Multi-core scalability

Ideally capabilities of the reactor model are maximized when all source code is programmed in event-driven manner, but in reality because of the difficulties and maintainability, users are likely to mix usages: synchronous IO is often issued in callbacks, blocking worker threads from processing other requests. A request often goes through dozens of services, making worker threads spend a lot of time waiting for responses from downstream servers. Users have to launch hundreds of threads to maintain enough throughput, which imposes intensive pressure on scheduling and lowers efficiencies of TLS related code. Tasks are often pushed into a queue protected with a global mutex and condition, which performs poorly when many threads are contending for it. A better approach is to deploy more task queues and adjust the scheduling algorithm to reduce global contentions. Namely each system thread has its own runqueue, and one or more schedulers dispatch user threads to different runqueues. Each system thread runs user threads from its own runqueue before considering other runqueues, which is more complicated but more scalable than the global mutex+condition solution. This model is also easier to support NUMA.

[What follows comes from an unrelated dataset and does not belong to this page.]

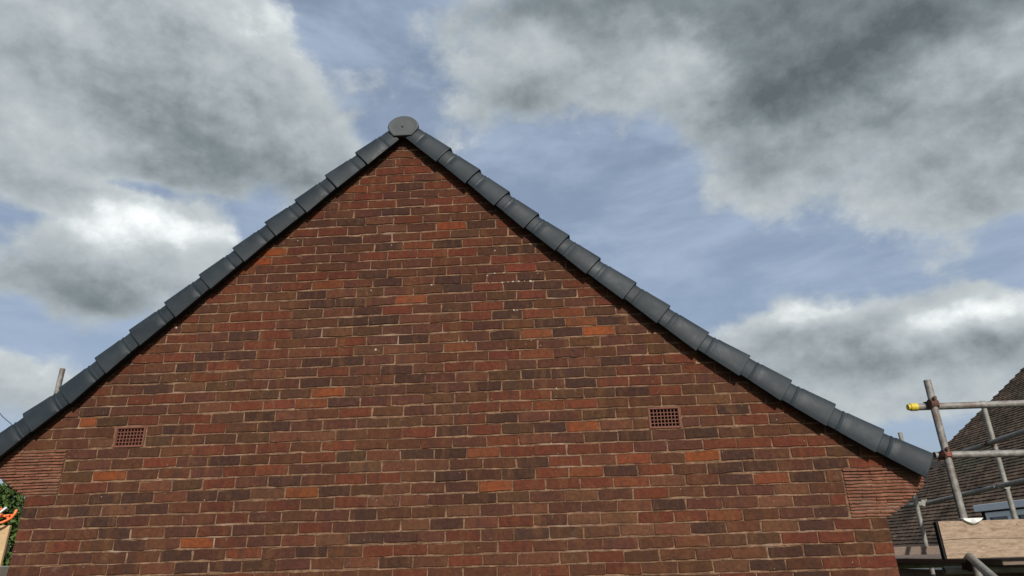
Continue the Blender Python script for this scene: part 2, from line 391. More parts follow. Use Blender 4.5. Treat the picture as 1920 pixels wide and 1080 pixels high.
# ================================================================ THE BRICK HOUSE
BU, CH = 0.225, 0.075            # brick and course pitch
DEPTH = 7.5                      # how far the house runs back
house = tag(empty('brick_house', (2.85, 0, GZ)), 'brick gable end of a house with new anthracite dry verge caps along its rake', 'house')
house_inv = Matrix.Translation((-2.85, 0, -GZ))
def hchild(o, par=None):
    o.parent = par or house
    o.matrix_parent_inverse = house_inv if (par is None or par is house) else Matrix.Identity(4)
    return o
BRICKS = """-1 1338B 1435T 1531R 1638B 1738R 1838B 1939B 2036L 2136D 2235B 2335R 2435R 2535x
0 8P 99P 197B 299B 398T 499D 600D 698G 798P 899B 996T 1096G 1194B 1296R 1395T 1494T 1611B 1692R 1794G 1893B 1992B 2090T 2192D 2289D 2388B 2483R 2535x
1 1P 48P 147P 248B 350B 450D 547P 645o 753P 851D 946B 1049R 1138R 1236T 1338B 1438R 1537B 1636T 1737P 1837B 1936T 2035G 2140G 2234R 2336R 2436G 2535x
2 1P 99R 202B 305D 401T 506O 606R 705P 806T 906L 1006D 1108D 1205P 1287R 1389B 1485D 1587G 1684L 1787L 1884T 1986D 2088B 2185L 2288D 2388R 2488B 2535x
3 -1R 47P 152B 251D 350T 453P 552R 656P 754B 853R 954P 1054B 1156L 1241D 1340T 1441R 1542P 1640L 1735L 1841R 1944R 2038o 2138B 2240P 2337D 2434x
4 0P 98P 199D 301P 400B 502T 603R 701P 801B 903P 1004D 1085B 1188B 1288L 1388P 1485T 1586P 1682P 1785T 1884D 1982P 2085P 2187L 2285P 2387R 2437x
5 5D 47B 145D 248L 351D 453B 550R 652T 750R 853G 955R 1053L 1152T 1235P 1338D 1438G 1534P 1637L 1732P 1835R 1937B 2037P 2134P 2237L 2337B 2437x
6 -4R 98B 200D 301D 402T 502D 597D 699L 805O 904D 1002B 1102T 1182T 1285P 1384O 1485R 1583R 1682R 1780o 1885L 1988B 2086D 2185o 2287D 2388B 2436x
7 100R 149R 251P 352T 453G 547R 647P 747D 849T 953R 1047R 1152B 1254D 1349P 1453D 1553R 1652o 1754D 1854R 1955B 2056D 2159D 2259P 2361D 2462R
8 97G 199O 304P 404B 503P 604R 707o 807P 909B 995L 1092T 1195L 1296P 1398B 1497D 1594R 1691T 1794o 1896B 1996O 2099D 2198P 2301R 2403G
9 96G 145P 248B 351R 454P 553D 655B 744B 845R 950G 1043T 1149D 1250D 1349o 1449R 1549R 1649R 1748R 1849P 1948P 2052R 2152R 2255R 2356R
10 93P 197P 298G 399B 499R 599R 701R 805B 904R 1007B 1107B 1209B 1306P 1410o 1506T 1604P 1704G 1804D 1905P 2002D 2102G 2207B 2311B 2414B
11 -145B -47B 59P 163L 242V 346G 431B 534G 634G 737T 839L 945B 1041B 1149R 1254D 1351R 1455G 1554D 1651O 1753T 1853B 1902V 1995P 2052B 2153R 2256B 2358B
12 -70B 39P 144B 240V 335B 394D 493R 595B 696D 801P 901P 1007G 1106G 1210B 1308R 1408D 1506P 1603B 1702G 1803B 1901V 1999R 2107D 2204R 2303R
13 74P 120O 175G 276R 376T 441R 545G 649D 748T 849B 949R 1054B 1153P 1250G 1354R 1450R 1552o 1650o 1749B 1846B 1945B 2050L 2152B 2256B
14 112D 212P 318P 399B 500T 602R 706R 808o 912D 1015P 1113P 1215G 1312B 1414R 1515R 1611G 1711G 1808D 1910R 2009G 2110B 2210B
15 61P 161B 263R 345R 449P 550B 660G 755G 857O 961G 1057P 1158G 1256P 1358D 1458G 1557P 1654D 1752R 1852R 1952P 2056P 2160B
16 102R 203P 308D 407L 511G 610P 715P 816D 916G 1020B 1119D 1218P 1314T 1417G 1519D 1614D 1718G 1816R 1917P 2017R 2119B
17 149P 255G 358G 458R 560B 666T 767P 870R 973P 1075D 1177B 1276R 1373R 1473P 1571P 1669T 1768D 1863R 1964R 2065P
18 197R 300B 403D 506R 608P 710P 817D 915D 1019P 1119T 1221B 1321B 1418R 1519o 1624P 1722B 1822P 1919G 2018R
19 252R 356R 459D 560D 665R 770T 877R 983G 1079T 1182P 1275o 1380P 1477B 1576P 1677B 1773P 1874B 1974P
20 193R 303B 407L 513P 619R 722B 823P 925R 1024P 1126D 1227T 1323P 1423D 1521o 1623D 1722O 1823P 1924P
21 246B 354R 459P 563D 667R 773D 874L 974G 1074P 1173P 1270R 1368P 1467B 1567D 1667o 1767D 1866P 1969P
22 295P 398B 506R 611R 718P 821B 925D 1026D 1126T 1228B 1327R 1431D 1530R 1631o 1731G 1831P 1930P
23 350R 453B 559R 667R 769G 873B 972D 1070R 1171P 1266G 1366R 1471D 1567B 1668P 1764R 1862R
24 408P 514B 617T 723B 825D 910D 1014P 1113o 1217B 1312P 1415G 1513R 1612D 1711R 1808R
25 466R 568B 676B 777D 878T 980G 1072P 1171B 1270D 1369R 1470D 1567D 1665R 1762P
26 517R 619P 723R 827o 933P 1033D 1133B 1238D 1332B 1416P 1515D 1610B 1706R
27 564P 669P 771R 877R 981D 1082B 1182G 1282P 1382P 1478R 1580B 1678P
28 521o 626P 732B 836B 936P 1022B 1128P 1229B 1329B 1429R 1526R 1626P
29 573O 677R 780P 882P 982R 1079R 1180R 1284R 1385G 1485D 1582R
30 624O 727R 828B 929B 1031D 1131o 1233D 1334R 1438B 1538P
31 677G 781P 885D 988P 1091B 1191R 1293G 1393B 1491R
32 726R 830R 934B 1038L 1141P 1244O 1349D 1449R 1551R
33 785P 893D 995L 1094R 1197P 1295B 1396B 1496P
34 745R 848P 951P 1050D 1152P 1251R 1349P 1450R
35 795P 896R 1001R 1101P 1201R 1300R 1399P
36 851P 949R 1052P 1150P 1250B 1347P
37 896o 995R 1096D 1197R 1297R
38 964R 1060R 1159P 1259R
39 919P 1021R 1123R 1224P
40 987P 1092R 1191P
41 1061B 1158P 1261P
42 1016D 1117D 1217P
43 1058P 1156D
44 1012P 1114P"""
rows = {}
for line in BRICKS.strip().split("\n"):
    t = line.split()
    rows[int(t[0])] = [(int(a[:-1]) / 100.0, a[-1]) for a in t[1:]]
WALL_W = 25.35 * BU
# verge: outline of the lower edge of the caps, left to apex to right (x, z) in the plane of the caps
LB = [(2.252, 2.987), (2.020, 2.784), (1.796, 2.579), (1.571, 2.388), (1.352, 2.182), (1.120, 1.968), (0.890, 1.756), (0.660, 1.549), (0.448, 1.348), (0.231, 1.137), (-0.002, 0.948), (-0.225, 0.750), (-0.334, 0.651)]
RB = [(2.801, 2.978), (3.033, 2.770), (3.256, 2.558), (3.477, 2.351), (3.702, 2.151), (3.919, 1.953), (4.167, 1.744), (4.388, 1.553), (4.635, 1.344), (4.901, 1.155), (5.147, 0.973), (5.409, 0.796), (5.682, 0.617), (5.959, 0.453)]
APEX = (2.522, 3.245)
def lower_line(x):
    pts = [(-3, -1.76)] + LB[::-1] + [(2.522, 3.256)] + RB + [(9.0, -1.4)]
    for (x0, z0), (x1, z1) in zip(pts, pts[1:]):
        if x0 <= x <= x1: return z0 + (z1 - z0) * (x - x0) / (x1 - x0)
    return -9
def top_line(x): return lower_line(x) + 0.045     # where the brickwork is cut, behind the caps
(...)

When an event dispatcher passes a task to a worker thread, the user code probably jumps from one CPU core to another, which may need to wait for synchronizations of relevant cachelines, which is not very fast. It would be better that the worker is able to run directly on the CPU core where the event dispatcher runs, since at most of the time, priority of running the worker ASAP is higher than getting new events from the dispatcher. Similarly, it’s better to wake up the user thread blocking on RPC on the same CPU core where the response is received.

Asynchronous programming

Flow controls in asynchronous programming are even difficult for experts. Any suspending operation such as sleeping for a while or waiting for something to finish, implies that users have to save states explicitly and restore states in callbacks. Asynchronous code is often written as state machines. A few suspensions are troublesome, but still handleable. The problem is that once the suspension occurs inside a condition, loop or sub-function, it’s almost impossible to write such a state machine being understood and maintained by many people, although the scenario is quite common in distributed systems where a node often needs to interact with multiple nodes simultaneously. In addition, if the wakeup can be triggered by more than one events (such as either fd has data or timeout is reached), the suspension and resuming are prone to race conditions, which require good multi-threaded programming skills to solve. Syntactic sugars(such as lambda) just make coding less troublesome rather than reducing difficulty.

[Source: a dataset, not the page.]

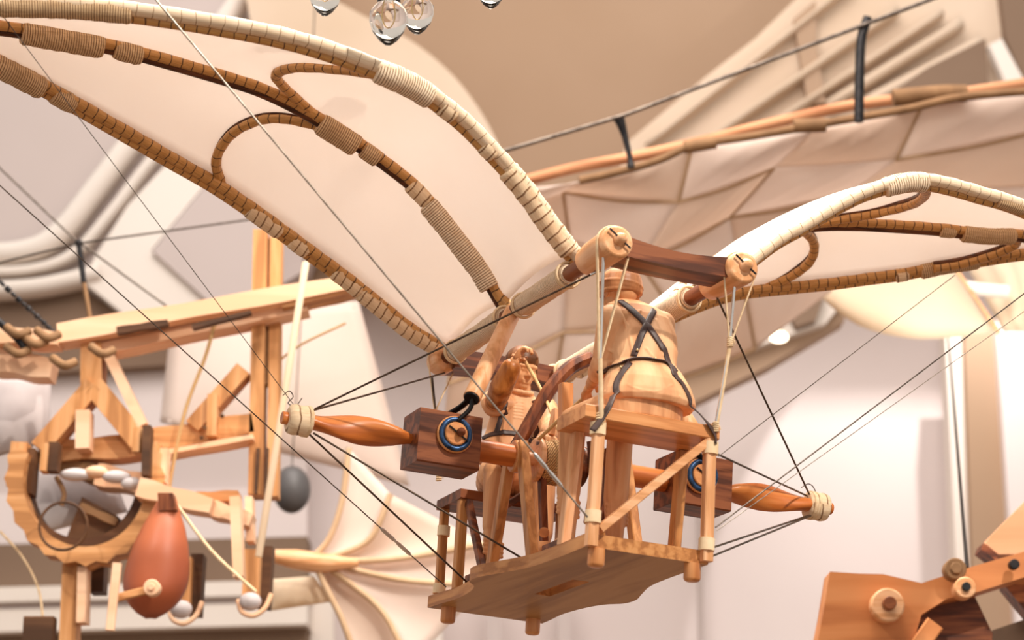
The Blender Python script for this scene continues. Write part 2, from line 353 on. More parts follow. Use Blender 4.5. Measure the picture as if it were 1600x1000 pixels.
# lower right: wall with pilaster, sloping cream soffit under the glider
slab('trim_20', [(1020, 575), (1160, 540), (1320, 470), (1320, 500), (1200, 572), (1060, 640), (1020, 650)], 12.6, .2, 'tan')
slab('trim_21', [(1040, 520), (1200, 470), (1290, 440), (1330, 455), (1290, 505), (1170, 545), (1050, 580)], 12.5, .15, 'plaster')
slab('trim_22', [(1190, 420), (1290, 455), (1275, 500), (1245, 510), (1225, 470)], 12.4, .1, 'umber')
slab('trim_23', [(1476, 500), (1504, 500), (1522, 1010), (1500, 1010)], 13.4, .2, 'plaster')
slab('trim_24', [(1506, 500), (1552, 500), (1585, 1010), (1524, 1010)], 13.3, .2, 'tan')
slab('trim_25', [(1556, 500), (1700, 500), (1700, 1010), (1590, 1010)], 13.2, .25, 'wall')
slab('trim_26', [(1086, 500), (1093, 500), (1101, 1010), (1093, 1010)], 13.9, .1, 'mauve')
# lower left: cornices running across
for i, (y0, y1, mat, th) in enumerate(((560, 700, 'wall', .1), (700, 770, 'mauve', .1), (770, 850, 'wall', .15), (848, 915, 'umber', .3), (915, 938, 'plaster', .5), (938, 950, 'mauve', .42), (950, 985, 'plaster', .46), (985, 1040, 'umber', .3))):
    slab('trim_%d' % (27 + i), [(-60, y0 + 4), (480, y0 - 10), (480, y1 - 10), (-60, y1 + 4)], 13.5 - th, th, mat)
for i, (x0, x1, mat) in enumerate(((480, 520, 'plaster'), (520, 545, 'mauve'), (640, 690, 'plaster'), (760, 782, 'mauve'), (870, 890, 'mauve'))):
    slab('trim_%d' % (36 + i), [(x0, 880), (x1, 880), (x1 + 2, 1040), (x0 + 2, 1040)], 13.4 + .05 * i, .2, mat)
#HALLEND#

# ================================================================== the flying machine
FM = thing('flying_machine', 'large wooden winged flying machine model with two seated carved crewmen, hung on wires in mid-air', 'flying machine', mat=MM)
A_, B_, L_, H_, P_, Q_, Z_, C_ = .101, .390, .596, .276, .136, .461, .593, .288

# --- platform
def plate_outline():
    half = [(.128, -.402), (.128, -.25), (.135, -.14), (.158, -.05), (.178, .02), (.176, .075), (.150, .115), (.133, .18), (.126, .28), (.133, .36), (.138, .425)]
    pts = spline([V(x, y, 0) for x, y in half], 4)
    L = [V(-p.x, p.y, 0) for p in pts]
    return pts + L[::-1]
out = plate_outline()
pl = MB()
hole = [V(-.016, -.09, 0), V(.02, -.09, 0), V(.02, .11, 0), V(-.016, .11, 0)]
bm = bmesh.new()
def loop(pts, z): return [bm.verts.new((p.x, p.y, z)) for p in pts]
for z in (.018, .044):
    a = loop(out, z); h = loop(hole, z)
    ed = [bm.edges.new((a[i], a[(i + 1) % len(a)])) for i in range(len(a))] + [bm.edges.new((h[i], h[(i + 1) % 4])) for i in range(4)]
    bmesh.ops.triangle_fill(bm, use_beauty=True, edges=ed)
    if z < .02: a0, h0 = a, h
for lo, hi in ((a0, a), (h0, h)):
    for i in range(len(lo)): bm.faces.new((lo[i], lo[(i + 1) % len(lo)], hi[(i + 1) % len(lo)], hi[i]))
bmesh.ops.recalc_face_normals(bm, faces=bm.faces)
me = bpy.data.meshes.new('platform'); bm.to_mesh(me); bm.free()
PF = bpy.data.objects.new('platform', me); COL.objects.link(PF); PF.parent = FM
me.materials.append(M['plank']); me.materials.append(M['oak_y'])
for p in me.polygons:
    if p.normal.z > -.5: p.material_index = 1
for sx in (-1, 1):
    for sy in (-1, 1):
        c = V(sx * A_, sy * B_, 0)
        MB().lathe(c + V(0, 0, -.017), (0, 0, 1), [(0, .001), (.0, .010), (.002, .0145), (.006, .0165), (.035, .0165)]).build('foot', 'cherry_z', PF)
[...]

Shared pointers are common in asynchronous programming, which seems convenient, but also makes ownerships of memory elusive. If the memory is leaked, it’s difficult to locate the code that forgot to release; if segment fault happens, where the double-free occurs is also unknown. Code with a lot of referential countings is hard to remain good-quality and may waste a lot of time on debugging memory related issues. If references are even counted manually, keeping quality of the code is harder and the maintainers are less willing to modify the code. RAII cannot be used in many scenarios in asynchronous programming, sometimes resources need to be locked before a callback and unlocked inside the callback, which is very error-prone in practice.